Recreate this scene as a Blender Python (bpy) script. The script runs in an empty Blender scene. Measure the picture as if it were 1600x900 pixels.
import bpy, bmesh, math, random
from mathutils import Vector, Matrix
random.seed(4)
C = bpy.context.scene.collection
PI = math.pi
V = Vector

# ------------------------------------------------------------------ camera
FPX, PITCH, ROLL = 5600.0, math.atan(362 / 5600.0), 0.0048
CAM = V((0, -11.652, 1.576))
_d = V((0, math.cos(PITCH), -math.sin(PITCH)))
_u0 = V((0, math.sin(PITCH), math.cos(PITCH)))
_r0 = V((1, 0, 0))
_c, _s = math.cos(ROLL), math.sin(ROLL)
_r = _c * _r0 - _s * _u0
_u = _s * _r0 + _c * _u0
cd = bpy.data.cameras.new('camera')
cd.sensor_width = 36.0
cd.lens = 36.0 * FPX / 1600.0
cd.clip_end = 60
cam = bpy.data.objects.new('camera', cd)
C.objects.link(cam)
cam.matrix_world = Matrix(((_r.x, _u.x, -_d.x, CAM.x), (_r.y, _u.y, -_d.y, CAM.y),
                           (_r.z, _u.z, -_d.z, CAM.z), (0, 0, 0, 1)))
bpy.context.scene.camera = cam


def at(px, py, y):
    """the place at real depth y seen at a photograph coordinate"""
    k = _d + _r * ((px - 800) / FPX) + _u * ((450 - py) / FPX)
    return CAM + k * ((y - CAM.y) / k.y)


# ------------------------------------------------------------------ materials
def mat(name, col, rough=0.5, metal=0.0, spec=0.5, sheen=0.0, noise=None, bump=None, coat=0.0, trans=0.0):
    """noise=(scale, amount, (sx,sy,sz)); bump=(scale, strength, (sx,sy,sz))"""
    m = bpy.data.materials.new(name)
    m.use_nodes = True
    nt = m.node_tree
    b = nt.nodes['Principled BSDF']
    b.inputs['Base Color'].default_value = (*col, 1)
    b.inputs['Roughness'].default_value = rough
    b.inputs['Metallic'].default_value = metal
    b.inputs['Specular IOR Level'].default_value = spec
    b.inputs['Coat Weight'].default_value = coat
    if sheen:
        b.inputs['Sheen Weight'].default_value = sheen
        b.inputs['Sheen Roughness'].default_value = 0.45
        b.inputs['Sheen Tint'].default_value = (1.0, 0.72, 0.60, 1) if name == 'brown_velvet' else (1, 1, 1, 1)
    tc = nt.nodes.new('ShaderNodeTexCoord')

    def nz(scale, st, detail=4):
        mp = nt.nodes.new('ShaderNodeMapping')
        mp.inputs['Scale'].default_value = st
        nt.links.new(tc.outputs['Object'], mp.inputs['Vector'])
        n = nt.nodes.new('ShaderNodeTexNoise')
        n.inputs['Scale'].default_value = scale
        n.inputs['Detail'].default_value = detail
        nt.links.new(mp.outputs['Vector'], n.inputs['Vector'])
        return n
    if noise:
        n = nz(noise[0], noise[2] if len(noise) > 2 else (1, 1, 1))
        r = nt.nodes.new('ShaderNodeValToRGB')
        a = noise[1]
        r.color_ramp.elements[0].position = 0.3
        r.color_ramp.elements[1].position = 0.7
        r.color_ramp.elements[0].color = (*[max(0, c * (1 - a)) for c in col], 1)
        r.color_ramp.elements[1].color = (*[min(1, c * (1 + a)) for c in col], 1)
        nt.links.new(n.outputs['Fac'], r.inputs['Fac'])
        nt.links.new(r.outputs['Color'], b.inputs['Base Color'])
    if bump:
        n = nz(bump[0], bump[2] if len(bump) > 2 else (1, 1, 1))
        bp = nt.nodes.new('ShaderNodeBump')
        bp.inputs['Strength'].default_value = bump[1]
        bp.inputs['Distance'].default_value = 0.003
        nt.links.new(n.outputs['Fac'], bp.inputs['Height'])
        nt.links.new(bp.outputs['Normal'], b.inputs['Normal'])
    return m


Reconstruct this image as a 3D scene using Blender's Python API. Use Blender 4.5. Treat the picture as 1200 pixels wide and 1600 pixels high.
------------------------------------------------------------
** Your task **
Copy out the whole listing exactly.

** Result of the task **
Recreate this scene as a Blender Python (bpy) script. The script runs in an empty Blender scene. Measure the picture as if it were 1600x900 pixels.
import bpy, bmesh, math, random
from mathutils import Vector, Matrix
random.seed(4)
C = bpy.context.scene.collection
PI = math.pi
V = Vector

# ------------------------------------------------------------------ camera
FPX, PITCH, ROLL = 5600.0, math.atan(362 / 5600.0), 0.0048
CAM = V((0, -11.652, 1.576))
_d = V((0, math.cos(PITCH), -math.sin(PITCH)))
_u0 = V((0, math.sin(PITCH), math.cos(PITCH)))
_r0 = V((1, 0, 0))
_c, _s = math.cos(ROLL), math.sin(ROLL)
_r = _c * _r0 - _s * _u0
_u = _s * _r0 + _c * _u0
cd = bpy.data.cameras.new('camera')
cd.sensor_width = 36.0
cd.lens = 36.0 * FPX / 1600.0
cd.clip_end = 60
cam = bpy.data.objects.new('camera', cd)
C.objects.link(cam)
cam.matrix_world = Matrix(((_r.x, _u.x, -_d.x, CAM.x), (_r.y, _u.y, -_d.y, CAM.y),
                           (_r.z, _u.z, -_d.z, CAM.z), (0, 0, 0, 1)))
bpy.context.scene.camera = cam


def at(px, py, y):
    """the place at real depth y seen at a photograph coordinate"""
    k = _d + _r * ((px - 800) / FPX) + _u * ((450 - py) / FPX)
    return CAM + k * ((y - CAM.y) / k.y)


# ------------------------------------------------------------------ materials
def mat(name, col, rough=0.5, metal=0.0, spec=0.5, sheen=0.0, noise=None, bump=None, coat=0.0, trans=0.0):
    """noise=(scale, amount, (sx,sy,sz)); bump=(scale, strength, (sx,sy,sz))"""
    m = bpy.data.materials.new(name)
    m.use_nodes = True
    nt = m.node_tree
    b = nt.nodes['Principled BSDF']
    b.inputs['Base Color'].default_value = (*col, 1)
    b.inputs['Roughness'].default_value = rough
    b.inputs['Metallic'].default_value = metal
    b.inputs['Specular IOR Level'].default_value = spec
    b.inputs['Coat Weight'].default_value = coat
    if sheen:
        b.inputs['Sheen Weight'].default_value = sheen
        b.inputs['Sheen Roughness'].default_value = 0.45
        b.inputs['Sheen Tint'].default_value = (1.0, 0.72, 0.60, 1) if name == 'brown_velvet' else (1, 1, 1, 1)
    tc = nt.nodes.new('ShaderNodeTexCoord')

    def nz(scale, st, detail=4):
        mp = nt.nodes.new('ShaderNodeMapping')
        mp.inputs['Scale'].default_value = st
        nt.links.new(tc.outputs['Object'], mp.inputs['Vector'])
        n = nt.nodes.new('ShaderNodeTexNoise')
        n.inputs['Scale'].default_value = scale
        n.inputs['Detail'].default_value = detail
        nt.links.new(mp.outputs['Vector'], n.inputs['Vector'])
        return n
    if noise:
        n = nz(noise[0], noise[2] if len(noise) > 2 else (1, 1, 1))
        r = nt.nodes.new('ShaderNodeValToRGB')
        a = noise[1]
        r.color_ramp.elements[0].position = 0.3
        r.color_ramp.elements[1].position = 0.7
        r.color_ramp.elements[0].color = (*[max(0, c * (1 - a)) for c in col], 1)
        r.color_ramp.elements[1].color = (*[min(1, c * (1 + a)) for c in col], 1)
        nt.links.new(n.outputs['Fac'], r.inputs['Fac'])
        nt.links.new(r.outputs['Color'], b.inputs['Base Color'])
    if bump:
        n = nz(bump[0], bump[2] if len(bump) > 2 else (1, 1, 1))
        bp = nt.nodes.new('ShaderNodeBump')
        bp.inputs['Strength'].default_value = bump[1]
        bp.inputs['Distance'].default_value = 0.003
        nt.links.new(n.outputs['Fac'], bp.inputs['Height'])
        nt.links.new(bp.outputs['Normal'], b.inputs['Normal'])
    return m


Reconstruct this image as a 3D scene using Blender's Python API. Use Blender 4.5. Treat the picture as 1200 pixels wide and 1600 pixels high.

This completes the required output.